A HISTORY OF MODERN COMPUTING
By Paul E. Ceruzzi
The MIT Press, 2003, 445 pages
One could wonder how much of ‘modern computing’ could be understood in context. This question is a serious issue among historians as a more full look at all the social factors related to technology change, like any other change, only come with time. For example, most technology takes applied directions different from how originally envisioned by its creators. The morphing of ARPANET into the Internet, growth of the world-wide web, human-machine interfaces, migration from tubes, to transistors, to silicon chips, to new investigations into quantum processors, are all examples of technology change not envisioned by those who created the predecessors. Perhaps one of the latest look into technology is in the area of artificial intelligence (AI).

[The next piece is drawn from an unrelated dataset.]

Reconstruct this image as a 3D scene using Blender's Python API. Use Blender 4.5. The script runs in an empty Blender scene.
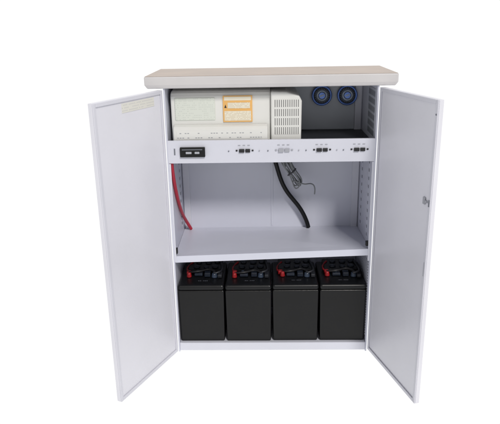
import bpy, bmesh, math, random
from mathutils import Vector, Matrix
random.seed(4)
S=bpy.context.scene
S.view_settings.view_transform='Standard'; S.view_settings.look='None'; S.view_settings.exposure=0
COL=S.collection

# ---------------- materials ----------------
def mat(name,col,rough=.5,metal=0,noise=.06,nscale=6,bump=0,bscale=200,coat=0,spec=.5):
    m=bpy.data.materials.new(name); m.use_nodes=True; nt=m.node_tree; b=nt.nodes['Principled BSDF']
    tc=nt.nodes.new('ShaderNodeTexCoord')
    n=nt.nodes.new('ShaderNodeTexNoise'); n.inputs['Scale'].default_value=nscale; n.inputs['Detail'].default_value=5
    nt.links.new(tc.outputs['Object'],n.inputs['Vector'])
    r=nt.nodes.new('ShaderNodeValToRGB')
    r.color_ramp.elements[0].position=.3; r.color_ramp.elements[1].position=.7
    r.color_ramp.elements[0].color=[c*(1-noise) for c in col]+[1]
    r.color_ramp.elements[1].color=[min(1,c*(1+noise)) for c in col]+[1]
    nt.links.new(n.outputs['Fac'],r.inputs['Fac']); nt.links.new(r.outputs['Color'],b.inputs['Base Color'])
    mr=nt.nodes.new('ShaderNodeMapRange'); mr.inputs['To Min'].default_value=rough*.8; mr.inputs['To Max'].default_value=min(1,rough*1.2)
    nt.links.new(n.outputs['Fac'],mr.inputs['Value']); nt.links.new(mr.outputs['Result'],b.inputs['Roughness'])
    b.inputs['Metallic'].default_value=metal; b.inputs['Coat Weight'].default_value=coat; b.inputs['Coat Roughness'].default_value=.15; b.inputs['Specular IOR Level'].default_value=spec
    if bump:
        n2=nt.nodes.new('ShaderNodeTexNoise'); n2.inputs['Scale'].default_value=bscale
        nt.links.new(tc.outputs['Object'],n2.inputs['Vector'])
        bp=nt.nodes.new('ShaderNodeBump'); bp.inputs['Strength'].default_value=bump; bp.inputs['Distance'].default_value=.002
        nt.links.new(n2.outputs['Fac'],bp.inputs['Height']); nt.links.new(bp.outputs['Normal'],b.inputs['Normal'])
    return m
def dash(name,base,ink,ax,su,sv,fu,fv,thr=0,u0=0,v0=0,rough=.5):
    """rows of small printed dashes / punched slots, procedural, object space"""
    m=bpy.data.materials.new(name); m.use_nodes=True; nt=m.node_tree; b=nt.nodes['Principled BSDF']; b.inputs['Roughness'].default_value=rough
    tc=nt.nodes.new('ShaderNodeTexCoord'); sp=nt.nodes.new('ShaderNodeSeparateXYZ'); nt.links.new(tc.outputs['Object'],sp.inputs[0])
    def op(o,a,c=None):
        n=nt.nodes.new('ShaderNodeMath'); n.operation=o
        for i,q in enumerate((a,c)):
            if q is None: continue
            if isinstance(q,(int,float)): n.inputs[i].default_value=q
            else: nt.links.new(q,n.inputs[i])
        return n.outputs[0]
    U=op('DIVIDE',op('SUBTRACT',sp.outputs[ax],u0),su); V=op('DIVIDE',op('SUBTRACT',sp.outputs['Z'],v0),sv)
    fa=op('LESS_THAN',op('FRACT',U),fu); fb=op('LESS_THAN',op('FRACT',V),fv)
    cb=nt.nodes.new('ShaderNodeCombineXYZ'); nt.links.new(op('FLOOR',U),cb.inputs[0]); nt.links.new(op('FLOOR',V),cb.inputs[1])
    wn=nt.nodes.new('ShaderNodeTexWhiteNoise'); nt.links.new(cb.outputs[0],wn.inputs['Vector'])
    k=op('MULTIPLY',op('MULTIPLY',fa,fb),op('GREATER_THAN',wn.outputs['Value'],thr))
    mx=nt.nodes.new('ShaderNodeMix'); mx.data_type='RGBA'; nt.links.new(k,mx.inputs['Factor'])
    mx.inputs['A'].default_value=(*base,1); mx.inputs['B'].default_value=(*ink,1); nt.links.new(mx.outputs['Result'],b.inputs['Base Color'])
    return m
PC=(.595,.61,.70); IC=(.70,.70,.675)
M=dict(
 paint=mat('white_paint',PC,.36,bump=.12,bscale=350,noise=.04,nscale=3),
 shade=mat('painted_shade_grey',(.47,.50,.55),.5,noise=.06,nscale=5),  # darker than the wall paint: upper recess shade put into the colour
 door=mat('door_paint',(.69,.69,.75),.34,bump=.15,bscale=250,noise=.04,nscale=3),
 rim=mat('rim_paint',(.62,.622,.685),.42,bump=.1,noise=.03),
 lip=mat('lip_paint',(.61,.62,.695),.4,noise=.03,bump=.1),
 topw=mat('top_paint',(.58,.565,.57),.45,noise=.05,bump=.1),
 tan=mat('tan_top',(.46,.385,.335),.5,noise=.10,nscale=7,bump=.2),
 inv=mat('inverter_white',IC,.4,noise=.03,bump=.08),
 slot=dash('inverter_vents',IC,(.16,.16,.16),'X',.0080,.0345,.38,.80,0,u0=.001,v0=.036),
 cover=dash('cover_print',(.64,.67,.61),(.54,.57,.52),'X',.0063,.0078,.62,.35,.42),
 base=dash('base_print',IC,(.36,.37,.38),'X',.010,.0175,.68,.22,.45,v0=.0265),
 sticker=dash('sticker_print',(.68,.67,.62),(.50,.50,.50),'X',.0065,.0095,.5,.35,.25),
 tagm=dash('battery_print',(.006,.006,.008),(.12,.13,.16),'X',.007,.03,.6,.9,.2),
 labt=dash('label_text',(.74,.69,.56),(.55,.46,.32),'X',.0045,.0050,.7,.4,.25),
 gril=dash('grille_punch',PC,(.03,.03,.04),'Y',.014,.012,.6,.5,0),
 gri2=dash('grille_slots',(.42,.44,.50),(.02,.025,.03),'Y',.018,.030,.5,.7,0),
 holes=dash('strip_punch',PC,(.10,.11,.14),'Y',.02,.034,.36,.4,0,u0=.007),
 black=mat('black_plastic',(.0028,.0028,.0033),.34,noise=.3,nscale=14,bump=.2,bscale=90,spec=.32),
 blackl=mat('black_lid',(.0032,.0036,.0045),.36,noise=.3,nscale=14,spec=.32),
 dark=mat('dark_gap',(.008,.008,.010),.5),
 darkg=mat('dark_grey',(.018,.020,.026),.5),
 red=mat('red_plastic',(.33,.009,.013),.4,noise=.3,nscale=50),
 redc=mat('red_cable',(.42,.012,.035),.35,noise=.1),
 blue=mat('blue_rubber',(.10,.19,.52),.22,metal=.4,noise=.2,nscale=20),
 bluel=mat('blue_grey',(.035,.052,.085),.38,noise=.4,nscale=40),
 bluev=mat('blue_vent',(.011,.016,.028),.4,noise=.4,nscale=40),
 pale=mat('pale_blue',(.42,.50,.62),.3,noise=.2,nscale=40),
 grey=mat('grey_print',(.16,.17,.20),.6),
 lgrey=mat('light_grey',(.36,.37,.41),.5),
 orange=mat('orange_label',(.74,.42,.13),.5,noise=.1),
 cream=mat('cream_label',(.74,.69,.56),.6),
 wire=mat('wire_grey',(.20,.21,.22),.45),
 tie=mat('wire_tie',(.06,.06,.07),.45),
 steel=mat('steel',(.45,.45,.48),.3,metal=.9),
)
# ---------------- helpers ----------------
def box(bm,x0,x1,y0,y1,z0,z1):
    v=[bm.verts.new(p) for p in [(x0,y0,z0),(x1,y0,z0),(x1,y1,z0),(x0,y1,z0),(x0,y0,z1),(x1,y0,z1),(x1,y1,z1),(x0,y1,z1)]]
    for f in [(0,3,2,1),(4,5,6,7),(0,1,5,4),(1,2,6,5),(2,3,7,6),(3,0,4,7)]: bm.faces.new([v[i] for i in f])
    return v
def cyl(bm,c,r,h,axis='Z',seg=24,r2=None):
    rot={'Z':Matrix.Identity(4),'Y':Matrix.Rotation(math.radians(90),4,'X'),'X':Matrix.Rotation(math.radians(90),4,'Y')}[axis]
    bmesh.ops.create_cone(bm,cap_ends=True,segments=seg,radius1=r,radius2=r if r2 is None else r2,depth=h,matrix=Matrix.Translation(c)@rot)
def prism(bm,poly,axis,a,b):
    f=(lambda p,t:(t,p[0],p[1])) if axis=='x' else (lambda p,t:(p[0],t,p[1]))
    A=[bm.verts.new(f(p,a)) for p in poly]; B=[bm.verts.new(f(p,b)) for p in poly]
    n=len(poly); bm.faces.new(A); bm.faces.new(B[::-1])
    for i in range(n): bm.faces.new([A[i],B[i],B[(i+1)%n],A[(i+1)%n]])
def torus(bm,c,R,r,axis='Y',n=32,m=10):
    ring=[]
    for i in range(n):
        a=2*math.pi*i/n; row=[]
        for j in range(m):
            b=2*math.pi*j/m; q=(R+r*math.cos(b))
            p=(q*math.cos(a),r*math.sin(b),q*math.sin(a)) if axis=='Y' else (q*math.cos(a),q*math.sin(a),r*math.sin(b))
            row.append(bm.verts.new((c[0]+p[0],c[1]+p[1],c[2]+p[2])))
        ring.append(row)
    for i in range(n):
        for j in range(m):
            bm.faces.new([ring[i][j],ring[(i+1)%n][j],ring[(i+1)%n][(j+1)%m],ring[i][(j+1)%m]])
def part(name,parent,build,material,bevel=0,loc=None,smooth=False,label=None,seg=2):
    bm=bmesh.new(); build(bm); bmesh.ops.recalc_face_normals(bm,faces=bm.faces)
    me=bpy.data.meshes.new(name); bm.to_mesh(me); bm.free()
    o=bpy.data.objects.new(name,me); COL.objects.link(o); me.materials.append(M[material])
    if parent: o.parent=parent
    if loc: o.location=loc
    if smooth:
        for p in me.polygons: p.use_smooth=True
    if bevel:
        md=o.modifiers.new('b','BEVEL'); md.width=bevel; md.segments=seg; md.limit_method='ANGLE'; md.angle_limit=math.radians(40)
    if label: o['label']=label
    return o
def empty(name,loc,label=None,cat=None,parent=None,group=None):
    e=bpy.data.objects.new(name,None); e.empty_display_size=.05; COL.objects.link(e); e.location=loc
    if parent: e.parent=parent
    if label: e['label']=label
    if cat: e['category']=cat
    if group: e['group']=group
    return e
def tube(name,pts,r,material,label=None,cat=None,parent=None):
    cu=bpy.data.curves.new(name,'CURVE'); cu.dimensions='3D'
    sp=cu.splines.new('NURBS'); sp.points.add(len(pts)-1)
    for i,p in enumerate(pts): sp.points[i].co=(*p,1)
    sp.use_endpoint_u=True; sp.order_u=4; sp.resolution_u=8
    cu.bevel_depth=r; cu.bevel_resolution=4; cu.use_fill_caps=True
    t=bpy.data.objects.new('t',cu); COL.objects.link(t)
    dg=bpy.context.evaluated_depsgraph_get(); me=bpy.data.meshes.new_from_object(t.evaluated_get(dg)); bpy.data.objects.remove(t)
    o=bpy.data.objects.new(name,me); COL.objects.link(o); me.materials.clear(); me.materials.append(M[material])
    for p in me.polygons: p.use_smooth=True
    if parent: o.parent=parent
    if label: o['label']=label
    if cat: o['category']=cat
    return o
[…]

With that said, Ceruzzi took the intrepid step to attempt the task of defining technology change while examining circumstances that at least influenced, if not defined, the evolution. I say change deliberately avoiding the word advancement because that word implies progress toward a specific goal. In fact much technology change represents a haphazard combination of salient and reverse-salient approaches to specific needs. Many of the needs were not needs until the technology changed and inspired the need. For example, today most people would claim ‘dependence’ on their smart-phone, but many of us remember where cellphones didn’t exist, yet alone their ‘smarter’ descendants.